Written task
How does the data below read from its first line through the line containing "scene.camera = cam"? Print those lines exactly.

Collected material
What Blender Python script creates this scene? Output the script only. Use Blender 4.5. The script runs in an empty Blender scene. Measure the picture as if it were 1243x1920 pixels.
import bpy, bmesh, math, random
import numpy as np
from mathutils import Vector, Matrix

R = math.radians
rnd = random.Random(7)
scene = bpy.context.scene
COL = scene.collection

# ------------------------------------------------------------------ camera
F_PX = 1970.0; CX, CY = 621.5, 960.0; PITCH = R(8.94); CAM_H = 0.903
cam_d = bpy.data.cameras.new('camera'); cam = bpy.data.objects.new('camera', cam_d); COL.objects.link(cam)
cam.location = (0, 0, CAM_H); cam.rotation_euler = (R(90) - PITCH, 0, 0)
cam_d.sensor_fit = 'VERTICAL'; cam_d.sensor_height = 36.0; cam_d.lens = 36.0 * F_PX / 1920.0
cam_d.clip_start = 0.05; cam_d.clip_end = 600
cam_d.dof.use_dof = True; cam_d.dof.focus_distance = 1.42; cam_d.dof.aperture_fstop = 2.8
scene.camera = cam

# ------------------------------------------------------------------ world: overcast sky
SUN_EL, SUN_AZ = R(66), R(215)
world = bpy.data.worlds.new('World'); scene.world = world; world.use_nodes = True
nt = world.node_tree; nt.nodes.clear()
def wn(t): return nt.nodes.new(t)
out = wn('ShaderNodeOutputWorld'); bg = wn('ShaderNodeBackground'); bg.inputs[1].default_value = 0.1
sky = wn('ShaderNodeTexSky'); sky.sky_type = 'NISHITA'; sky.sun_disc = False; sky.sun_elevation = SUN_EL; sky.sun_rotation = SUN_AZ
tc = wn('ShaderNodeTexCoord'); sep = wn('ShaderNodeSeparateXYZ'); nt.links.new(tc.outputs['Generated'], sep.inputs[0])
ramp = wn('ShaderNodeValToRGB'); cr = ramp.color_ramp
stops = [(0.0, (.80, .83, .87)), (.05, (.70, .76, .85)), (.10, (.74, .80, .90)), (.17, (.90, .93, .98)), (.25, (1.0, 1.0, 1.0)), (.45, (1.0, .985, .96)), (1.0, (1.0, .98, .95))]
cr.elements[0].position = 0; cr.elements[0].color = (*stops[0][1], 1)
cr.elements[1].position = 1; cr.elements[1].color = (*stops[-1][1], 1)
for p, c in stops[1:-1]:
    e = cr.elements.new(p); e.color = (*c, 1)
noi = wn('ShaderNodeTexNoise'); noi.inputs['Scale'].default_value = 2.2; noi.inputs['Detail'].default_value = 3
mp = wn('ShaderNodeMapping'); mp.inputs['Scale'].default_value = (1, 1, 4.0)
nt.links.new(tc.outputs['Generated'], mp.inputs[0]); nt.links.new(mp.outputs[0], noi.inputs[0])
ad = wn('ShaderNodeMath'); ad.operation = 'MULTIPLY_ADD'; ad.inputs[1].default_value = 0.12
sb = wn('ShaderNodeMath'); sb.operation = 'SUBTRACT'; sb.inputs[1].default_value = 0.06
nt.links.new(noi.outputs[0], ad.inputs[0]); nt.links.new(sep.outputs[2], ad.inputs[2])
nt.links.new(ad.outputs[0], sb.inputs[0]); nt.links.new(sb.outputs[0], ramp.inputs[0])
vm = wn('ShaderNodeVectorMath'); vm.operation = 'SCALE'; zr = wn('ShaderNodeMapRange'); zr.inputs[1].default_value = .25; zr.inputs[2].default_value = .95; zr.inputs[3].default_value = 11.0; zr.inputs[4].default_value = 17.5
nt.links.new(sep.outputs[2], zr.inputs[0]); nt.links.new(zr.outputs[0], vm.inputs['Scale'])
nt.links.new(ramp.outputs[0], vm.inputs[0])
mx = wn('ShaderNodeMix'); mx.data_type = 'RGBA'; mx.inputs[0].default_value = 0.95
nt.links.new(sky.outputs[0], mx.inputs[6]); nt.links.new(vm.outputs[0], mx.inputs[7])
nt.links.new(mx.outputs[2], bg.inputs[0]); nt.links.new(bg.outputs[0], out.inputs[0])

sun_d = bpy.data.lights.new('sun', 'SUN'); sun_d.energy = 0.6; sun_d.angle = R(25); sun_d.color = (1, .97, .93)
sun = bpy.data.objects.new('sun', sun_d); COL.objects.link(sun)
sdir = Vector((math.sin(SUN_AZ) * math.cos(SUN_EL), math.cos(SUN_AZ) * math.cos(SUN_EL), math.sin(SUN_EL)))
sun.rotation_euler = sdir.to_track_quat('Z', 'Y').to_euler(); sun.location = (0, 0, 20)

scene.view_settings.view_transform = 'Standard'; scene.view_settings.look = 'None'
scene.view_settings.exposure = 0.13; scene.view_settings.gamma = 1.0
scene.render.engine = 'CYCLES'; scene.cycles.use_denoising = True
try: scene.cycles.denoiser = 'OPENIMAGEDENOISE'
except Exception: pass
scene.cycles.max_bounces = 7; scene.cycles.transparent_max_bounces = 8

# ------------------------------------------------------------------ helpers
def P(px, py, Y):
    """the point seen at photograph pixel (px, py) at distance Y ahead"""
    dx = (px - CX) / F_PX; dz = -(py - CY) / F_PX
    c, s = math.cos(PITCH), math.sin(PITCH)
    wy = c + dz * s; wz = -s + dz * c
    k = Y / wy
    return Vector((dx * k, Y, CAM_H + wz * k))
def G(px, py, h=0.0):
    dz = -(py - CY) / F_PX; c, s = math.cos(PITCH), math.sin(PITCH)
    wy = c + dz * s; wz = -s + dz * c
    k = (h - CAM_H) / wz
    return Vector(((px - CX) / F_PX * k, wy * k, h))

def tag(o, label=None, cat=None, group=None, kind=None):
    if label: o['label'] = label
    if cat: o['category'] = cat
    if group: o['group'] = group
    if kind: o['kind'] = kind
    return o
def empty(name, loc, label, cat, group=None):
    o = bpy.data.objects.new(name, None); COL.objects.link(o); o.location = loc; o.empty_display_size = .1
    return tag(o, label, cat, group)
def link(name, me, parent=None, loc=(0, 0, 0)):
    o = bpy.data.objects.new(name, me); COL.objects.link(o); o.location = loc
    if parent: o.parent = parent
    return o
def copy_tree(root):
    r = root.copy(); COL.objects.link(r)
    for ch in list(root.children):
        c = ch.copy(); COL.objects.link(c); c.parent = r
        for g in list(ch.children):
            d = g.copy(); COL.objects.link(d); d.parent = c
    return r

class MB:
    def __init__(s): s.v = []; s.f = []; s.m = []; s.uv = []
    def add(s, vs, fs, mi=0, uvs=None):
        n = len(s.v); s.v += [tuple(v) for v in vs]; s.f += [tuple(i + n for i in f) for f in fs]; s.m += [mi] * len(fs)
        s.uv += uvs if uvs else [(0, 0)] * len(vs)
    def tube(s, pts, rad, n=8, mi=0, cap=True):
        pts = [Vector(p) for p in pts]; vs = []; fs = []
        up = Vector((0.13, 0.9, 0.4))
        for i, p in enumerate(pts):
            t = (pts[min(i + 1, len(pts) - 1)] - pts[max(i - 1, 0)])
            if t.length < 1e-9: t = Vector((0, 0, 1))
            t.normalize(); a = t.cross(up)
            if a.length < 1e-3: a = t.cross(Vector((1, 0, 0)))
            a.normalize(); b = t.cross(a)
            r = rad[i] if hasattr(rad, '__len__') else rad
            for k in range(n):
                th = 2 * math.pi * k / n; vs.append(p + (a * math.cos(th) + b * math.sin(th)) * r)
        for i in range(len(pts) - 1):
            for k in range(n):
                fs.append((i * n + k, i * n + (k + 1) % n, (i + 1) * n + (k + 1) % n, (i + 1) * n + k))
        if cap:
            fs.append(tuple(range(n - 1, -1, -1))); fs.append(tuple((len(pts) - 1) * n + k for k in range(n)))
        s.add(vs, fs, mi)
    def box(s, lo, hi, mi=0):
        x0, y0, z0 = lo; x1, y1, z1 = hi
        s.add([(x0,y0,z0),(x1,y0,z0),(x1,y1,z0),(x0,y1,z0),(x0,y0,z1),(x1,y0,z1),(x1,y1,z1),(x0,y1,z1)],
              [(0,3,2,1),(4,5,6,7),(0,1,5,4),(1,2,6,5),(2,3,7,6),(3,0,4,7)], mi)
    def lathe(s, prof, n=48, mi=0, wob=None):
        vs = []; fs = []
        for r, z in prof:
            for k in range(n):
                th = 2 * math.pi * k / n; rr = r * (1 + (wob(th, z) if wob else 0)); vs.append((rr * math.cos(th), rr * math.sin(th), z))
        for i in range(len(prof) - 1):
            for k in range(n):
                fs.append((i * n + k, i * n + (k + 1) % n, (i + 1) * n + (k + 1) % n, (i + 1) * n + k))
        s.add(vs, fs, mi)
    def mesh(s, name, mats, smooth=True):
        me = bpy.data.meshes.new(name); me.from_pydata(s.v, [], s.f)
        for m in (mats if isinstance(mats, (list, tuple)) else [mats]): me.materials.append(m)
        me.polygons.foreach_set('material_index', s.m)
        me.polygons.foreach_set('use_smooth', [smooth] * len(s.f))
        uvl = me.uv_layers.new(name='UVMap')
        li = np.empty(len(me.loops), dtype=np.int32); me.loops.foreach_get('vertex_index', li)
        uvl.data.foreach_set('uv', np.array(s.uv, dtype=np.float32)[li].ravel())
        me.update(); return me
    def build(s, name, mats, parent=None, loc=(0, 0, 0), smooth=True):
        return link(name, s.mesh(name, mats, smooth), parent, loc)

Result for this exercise
What Blender Python script creates this scene? Output the script only. Use Blender 4.5. The script runs in an empty Blender scene. Measure the picture as if it were 1243x1920 pixels.
import bpy, bmesh, math, random
import numpy as np
from mathutils import Vector, Matrix

R = math.radians
rnd = random.Random(7)
scene = bpy.context.scene
COL = scene.collection

# ------------------------------------------------------------------ camera
F_PX = 1970.0; CX, CY = 621.5, 960.0; PITCH = R(8.94); CAM_H = 0.903
cam_d = bpy.data.cameras.new('camera'); cam = bpy.data.objects.new('camera', cam_d); COL.objects.link(cam)
cam.location = (0, 0, CAM_H); cam.rotation_euler = (R(90) - PITCH, 0, 0)
cam_d.sensor_fit = 'VERTICAL'; cam_d.sensor_height = 36.0; cam_d.lens = 36.0 * F_PX / 1920.0
cam_d.clip_start = 0.05; cam_d.clip_end = 600
cam_d.dof.use_dof = True; cam_d.dof.focus_distance = 1.42; cam_d.dof.aperture_fstop = 2.8
scene.camera = cam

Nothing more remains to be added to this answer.